Offcuts: Lathes and Paint Sprayers By: Don Heisz

I happened to mention to someone today that the humble wood lathe is perhaps the least useful machine in the shop. I’m willing to argue that point, but there’s really no reason. Unless you are being truly creative and making very interesting things, you can normally just go buy something similar enough to whatever you’re planning on turning.

For instance, long ago in my woodshop class in high school, a great many tiny baseball bats were made by the eager students. I’m not sure how many of them were ultimately used to bludgeon someone. Probably slightly less than ten percent.

Anyway, in spite of the fact that I have had a full sized lathe sitting on my floor for over two years – perhaps over three years, since the days all blend together, and I have not yet discovered any reason to move it. Well, I did move it a bit when the workshop flooded. But I swear it hasn’t moved from that new location.

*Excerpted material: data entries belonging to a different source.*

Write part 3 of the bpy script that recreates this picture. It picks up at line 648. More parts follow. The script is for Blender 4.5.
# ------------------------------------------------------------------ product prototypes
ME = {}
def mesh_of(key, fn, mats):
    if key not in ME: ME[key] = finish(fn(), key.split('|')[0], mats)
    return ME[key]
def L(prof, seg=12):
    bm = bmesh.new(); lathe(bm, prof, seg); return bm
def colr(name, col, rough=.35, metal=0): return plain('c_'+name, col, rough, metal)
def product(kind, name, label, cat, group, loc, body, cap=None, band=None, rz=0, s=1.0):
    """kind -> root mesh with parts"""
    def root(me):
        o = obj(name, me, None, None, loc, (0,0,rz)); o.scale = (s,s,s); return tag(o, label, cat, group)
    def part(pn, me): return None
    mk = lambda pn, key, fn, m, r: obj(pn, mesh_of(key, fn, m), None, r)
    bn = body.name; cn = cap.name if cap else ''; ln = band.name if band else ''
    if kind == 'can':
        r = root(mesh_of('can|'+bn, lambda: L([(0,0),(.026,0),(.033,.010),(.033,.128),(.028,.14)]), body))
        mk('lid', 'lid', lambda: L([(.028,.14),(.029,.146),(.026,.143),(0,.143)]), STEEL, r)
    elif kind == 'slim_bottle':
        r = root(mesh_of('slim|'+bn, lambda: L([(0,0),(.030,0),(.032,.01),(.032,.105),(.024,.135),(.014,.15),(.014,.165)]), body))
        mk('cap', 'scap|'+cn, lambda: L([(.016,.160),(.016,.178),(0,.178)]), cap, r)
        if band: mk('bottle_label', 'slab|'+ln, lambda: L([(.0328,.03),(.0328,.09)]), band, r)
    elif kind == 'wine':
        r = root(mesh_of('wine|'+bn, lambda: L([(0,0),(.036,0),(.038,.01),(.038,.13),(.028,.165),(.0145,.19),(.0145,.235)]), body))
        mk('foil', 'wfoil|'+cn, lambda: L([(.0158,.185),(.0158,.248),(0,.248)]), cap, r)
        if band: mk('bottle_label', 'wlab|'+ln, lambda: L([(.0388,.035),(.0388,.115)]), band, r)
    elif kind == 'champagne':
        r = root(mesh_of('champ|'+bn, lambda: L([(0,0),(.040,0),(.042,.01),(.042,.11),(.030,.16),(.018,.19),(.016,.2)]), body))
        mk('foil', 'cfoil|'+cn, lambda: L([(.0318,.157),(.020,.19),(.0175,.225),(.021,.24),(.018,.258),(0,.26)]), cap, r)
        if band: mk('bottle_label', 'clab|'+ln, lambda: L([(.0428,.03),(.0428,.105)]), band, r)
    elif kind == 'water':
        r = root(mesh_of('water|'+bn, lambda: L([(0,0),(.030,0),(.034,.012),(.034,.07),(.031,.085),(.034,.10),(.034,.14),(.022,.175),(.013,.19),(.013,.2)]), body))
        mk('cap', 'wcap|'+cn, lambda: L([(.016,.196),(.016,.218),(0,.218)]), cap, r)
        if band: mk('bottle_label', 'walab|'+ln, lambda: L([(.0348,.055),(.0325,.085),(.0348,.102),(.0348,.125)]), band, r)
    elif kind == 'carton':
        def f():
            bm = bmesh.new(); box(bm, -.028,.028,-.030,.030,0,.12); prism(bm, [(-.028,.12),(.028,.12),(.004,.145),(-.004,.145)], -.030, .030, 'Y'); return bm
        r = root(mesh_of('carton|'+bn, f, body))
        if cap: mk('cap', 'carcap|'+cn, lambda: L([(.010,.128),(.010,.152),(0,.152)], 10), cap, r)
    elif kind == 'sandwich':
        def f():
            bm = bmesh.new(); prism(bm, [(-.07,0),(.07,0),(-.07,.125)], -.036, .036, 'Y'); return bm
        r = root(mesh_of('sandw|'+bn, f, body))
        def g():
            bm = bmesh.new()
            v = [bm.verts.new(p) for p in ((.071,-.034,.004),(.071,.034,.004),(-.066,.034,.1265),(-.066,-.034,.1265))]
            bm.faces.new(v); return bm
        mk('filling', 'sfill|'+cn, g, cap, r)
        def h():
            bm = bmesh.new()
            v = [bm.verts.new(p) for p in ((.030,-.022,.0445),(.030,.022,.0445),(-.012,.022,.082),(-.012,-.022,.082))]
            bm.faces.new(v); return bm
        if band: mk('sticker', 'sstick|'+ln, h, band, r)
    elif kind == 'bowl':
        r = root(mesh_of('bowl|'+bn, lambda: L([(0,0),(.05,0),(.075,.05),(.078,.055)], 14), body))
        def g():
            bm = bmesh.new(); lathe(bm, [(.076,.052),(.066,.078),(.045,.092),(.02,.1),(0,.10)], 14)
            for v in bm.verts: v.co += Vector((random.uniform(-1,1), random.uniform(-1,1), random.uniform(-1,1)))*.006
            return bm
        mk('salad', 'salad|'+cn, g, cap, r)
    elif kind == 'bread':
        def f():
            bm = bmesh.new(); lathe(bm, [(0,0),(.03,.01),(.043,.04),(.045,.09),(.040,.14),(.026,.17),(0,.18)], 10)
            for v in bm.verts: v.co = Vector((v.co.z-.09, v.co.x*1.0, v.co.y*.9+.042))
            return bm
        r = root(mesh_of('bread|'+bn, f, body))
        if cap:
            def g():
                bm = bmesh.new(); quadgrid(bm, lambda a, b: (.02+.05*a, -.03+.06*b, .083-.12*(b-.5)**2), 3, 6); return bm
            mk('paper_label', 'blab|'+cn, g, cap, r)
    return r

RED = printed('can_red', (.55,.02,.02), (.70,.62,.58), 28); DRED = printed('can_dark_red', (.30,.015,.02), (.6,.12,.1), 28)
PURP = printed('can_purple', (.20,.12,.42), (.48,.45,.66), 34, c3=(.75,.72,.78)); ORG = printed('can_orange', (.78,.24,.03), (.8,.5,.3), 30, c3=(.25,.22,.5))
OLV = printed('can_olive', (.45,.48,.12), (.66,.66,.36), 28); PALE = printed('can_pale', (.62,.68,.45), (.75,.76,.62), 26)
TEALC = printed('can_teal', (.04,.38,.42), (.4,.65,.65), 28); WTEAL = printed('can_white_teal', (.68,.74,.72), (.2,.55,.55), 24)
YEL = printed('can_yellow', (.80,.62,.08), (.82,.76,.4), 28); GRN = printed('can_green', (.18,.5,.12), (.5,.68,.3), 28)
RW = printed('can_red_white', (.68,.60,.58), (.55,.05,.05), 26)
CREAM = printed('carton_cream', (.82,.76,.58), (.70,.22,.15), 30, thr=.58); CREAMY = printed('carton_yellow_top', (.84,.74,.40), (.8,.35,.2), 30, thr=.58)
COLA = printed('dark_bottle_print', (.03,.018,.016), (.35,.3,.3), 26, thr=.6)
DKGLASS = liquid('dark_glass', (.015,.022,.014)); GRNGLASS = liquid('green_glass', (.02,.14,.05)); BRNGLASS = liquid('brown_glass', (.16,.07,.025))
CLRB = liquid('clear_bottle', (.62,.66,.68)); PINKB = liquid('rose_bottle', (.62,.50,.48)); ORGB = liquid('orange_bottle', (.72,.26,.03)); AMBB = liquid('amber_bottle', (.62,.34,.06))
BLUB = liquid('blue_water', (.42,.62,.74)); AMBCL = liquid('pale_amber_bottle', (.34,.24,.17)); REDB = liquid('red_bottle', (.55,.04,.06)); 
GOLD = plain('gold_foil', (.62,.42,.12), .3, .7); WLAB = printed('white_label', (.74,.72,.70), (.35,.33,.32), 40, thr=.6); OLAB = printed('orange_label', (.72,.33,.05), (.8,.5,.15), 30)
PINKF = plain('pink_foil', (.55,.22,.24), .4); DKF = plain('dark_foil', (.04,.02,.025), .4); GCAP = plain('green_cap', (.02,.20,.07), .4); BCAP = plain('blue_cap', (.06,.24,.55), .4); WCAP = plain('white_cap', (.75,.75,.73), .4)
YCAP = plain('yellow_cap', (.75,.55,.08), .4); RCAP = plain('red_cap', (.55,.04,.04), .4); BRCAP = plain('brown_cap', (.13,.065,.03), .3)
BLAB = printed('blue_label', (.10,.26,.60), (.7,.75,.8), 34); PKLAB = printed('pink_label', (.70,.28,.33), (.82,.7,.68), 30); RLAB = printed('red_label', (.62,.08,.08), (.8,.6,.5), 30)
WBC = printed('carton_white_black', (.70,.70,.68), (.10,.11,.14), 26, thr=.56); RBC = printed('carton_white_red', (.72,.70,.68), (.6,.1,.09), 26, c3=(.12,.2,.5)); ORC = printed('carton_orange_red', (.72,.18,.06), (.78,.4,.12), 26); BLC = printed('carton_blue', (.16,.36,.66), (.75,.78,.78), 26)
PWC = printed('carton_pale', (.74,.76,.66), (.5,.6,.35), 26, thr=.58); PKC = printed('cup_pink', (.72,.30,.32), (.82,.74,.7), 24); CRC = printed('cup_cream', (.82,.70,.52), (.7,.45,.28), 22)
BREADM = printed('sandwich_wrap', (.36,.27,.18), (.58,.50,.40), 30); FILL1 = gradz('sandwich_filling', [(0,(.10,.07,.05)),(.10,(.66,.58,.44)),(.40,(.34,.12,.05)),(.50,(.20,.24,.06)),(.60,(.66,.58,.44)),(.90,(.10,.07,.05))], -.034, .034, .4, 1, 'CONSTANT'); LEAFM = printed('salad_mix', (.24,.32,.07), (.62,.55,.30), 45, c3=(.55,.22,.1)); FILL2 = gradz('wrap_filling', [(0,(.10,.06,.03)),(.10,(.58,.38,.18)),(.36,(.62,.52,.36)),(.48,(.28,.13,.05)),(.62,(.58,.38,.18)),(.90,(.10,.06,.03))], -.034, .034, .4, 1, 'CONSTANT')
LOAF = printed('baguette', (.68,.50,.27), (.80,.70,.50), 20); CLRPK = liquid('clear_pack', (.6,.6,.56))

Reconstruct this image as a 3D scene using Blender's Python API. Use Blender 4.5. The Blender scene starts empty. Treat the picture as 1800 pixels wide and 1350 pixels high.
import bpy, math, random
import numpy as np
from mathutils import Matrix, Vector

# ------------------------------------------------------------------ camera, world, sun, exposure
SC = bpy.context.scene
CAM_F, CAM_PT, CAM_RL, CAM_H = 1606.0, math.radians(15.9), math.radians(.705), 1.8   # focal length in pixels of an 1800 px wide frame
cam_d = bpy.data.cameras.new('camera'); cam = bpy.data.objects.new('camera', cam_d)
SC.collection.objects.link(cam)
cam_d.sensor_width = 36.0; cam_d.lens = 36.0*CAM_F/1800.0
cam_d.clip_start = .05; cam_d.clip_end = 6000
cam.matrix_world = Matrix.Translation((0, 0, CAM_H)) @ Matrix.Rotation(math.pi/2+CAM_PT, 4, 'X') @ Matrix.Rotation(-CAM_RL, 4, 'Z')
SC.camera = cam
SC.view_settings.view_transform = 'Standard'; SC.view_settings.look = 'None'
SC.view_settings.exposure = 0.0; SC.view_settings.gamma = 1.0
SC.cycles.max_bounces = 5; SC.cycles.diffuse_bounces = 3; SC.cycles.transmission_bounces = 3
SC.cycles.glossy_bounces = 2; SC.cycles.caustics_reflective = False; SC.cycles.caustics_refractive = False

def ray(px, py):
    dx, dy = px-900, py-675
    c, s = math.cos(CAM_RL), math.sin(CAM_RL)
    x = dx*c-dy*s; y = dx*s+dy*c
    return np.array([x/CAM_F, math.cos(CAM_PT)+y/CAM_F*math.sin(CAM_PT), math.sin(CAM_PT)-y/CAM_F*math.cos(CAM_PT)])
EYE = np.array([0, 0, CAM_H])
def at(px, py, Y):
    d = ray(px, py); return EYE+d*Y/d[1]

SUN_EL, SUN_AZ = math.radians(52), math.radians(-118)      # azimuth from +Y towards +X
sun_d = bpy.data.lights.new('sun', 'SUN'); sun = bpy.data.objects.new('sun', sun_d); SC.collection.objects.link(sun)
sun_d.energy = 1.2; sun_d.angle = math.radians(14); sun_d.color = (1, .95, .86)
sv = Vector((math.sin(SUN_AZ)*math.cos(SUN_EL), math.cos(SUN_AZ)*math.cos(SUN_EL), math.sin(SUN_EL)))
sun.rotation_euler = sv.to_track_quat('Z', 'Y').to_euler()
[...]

I have been using a lathe over the past week or so, though, making some imitation Fisher Price Little People in my limited spare time. I tend to get a bit obsessed about some things, and this time it is these simple little toys. The original ones had heads riveted on the body. The heads can turn, they have hair, they have plastic scarves or whatever. I’m just making the general shape with the goal to paint on the details. These, incidentally, are not for me to play with, but for my daughter and her ever-increasing collection of Fisher Price playsets that all come second- or twentieth-hand without any of the people who are supposed to occupy the spaces. That leaves them more like somewhat creepy unoccupied doll houses.

She was quite excited to get the people I have given her already.

Using the lathe is a genuine treat, though. You put in the wood and you can stand there for an hour just making it shrink down to pencil-size. That, and for no purpose other than just using a chisel on the wood, the ultimate joy of watching something disappear in the most genuinely satisfying way, is probably as close to being mindlessly and idiotically happy as you’re ever likely to get.

So, of course, I started looking for more things to make on the lathe. Some time ago, I bought a Japanese wooden doll called a kokeshi. The one I bought is very smooth and glossy with moving parts but the actual traditional one is more like the Little People I have been making. So much like them, in fact, I wonder if the very first such figures made were copies of the traditional form of the kokeshi, which is simply cylindrical with a ballish-shaped head, with all the detail painted on. No arms, no legs.

Anyway, I got it in my head to try making something like a kokeshi doll. I made it using a dowel but should have went with a slightly larger diameter, to get more shape. It’s not an actual kokeshi doll, simply because I’m more or less clueless as to what their real specifications are. I made it the way I make everything: I looked at a couple of examples and made something I thought was more or less like it.

Who cares? All that matters is that the kid likes it. And that I get to spend some time watching a piece of wood shave away at a pleasing rate.

turned wooden dolls Fisher Price Little People and an imitation Japanese Kokeshi doll

The picture above shows my original dead-clown (currently suffering much abuse at the hands of my daughter) and one painted yellow as a first coat. I used the airbrush for that, although I don’t know why. Just to use it, I think. And the pseudo-kokeshi doll needs some touch ups and a clear coat.

To start to paint, I decided to use an airbrush I bought cheap. I bought it because I had already bought a paint-spray compressor. Well, that’s what it purported to be, but it refused to spray any paint when I wanted to use it. So, I recommissioned it as an airbrush sprayer.

I have come to the conclusion that everything I get is either broken or was garbage to start with. I spent over an hour trying to convince a ridiculous tiny air sprayer to spray less than a teaspoon of paint on a few places on a wooden doll. I could have done it forty thousand times with a brush in the same amount of time. I could have sprayed it more easily with my mouth, no, with my nose. I did finally discover that the paint was a bit too thick and had better luck trying a different bottle.

But I think I’d rather set myself on fire than use another sprayer of any kind. I have had no good experiences with any of type of paint sprayer for anything whatsoever. But I admit it’s my own fault, since I obviously just buy garbage.

Perhaps, though, they only made garbage.

No, that’s not quite true. I just don’t want to pay for anything good. Then I end up paying too much, anyway.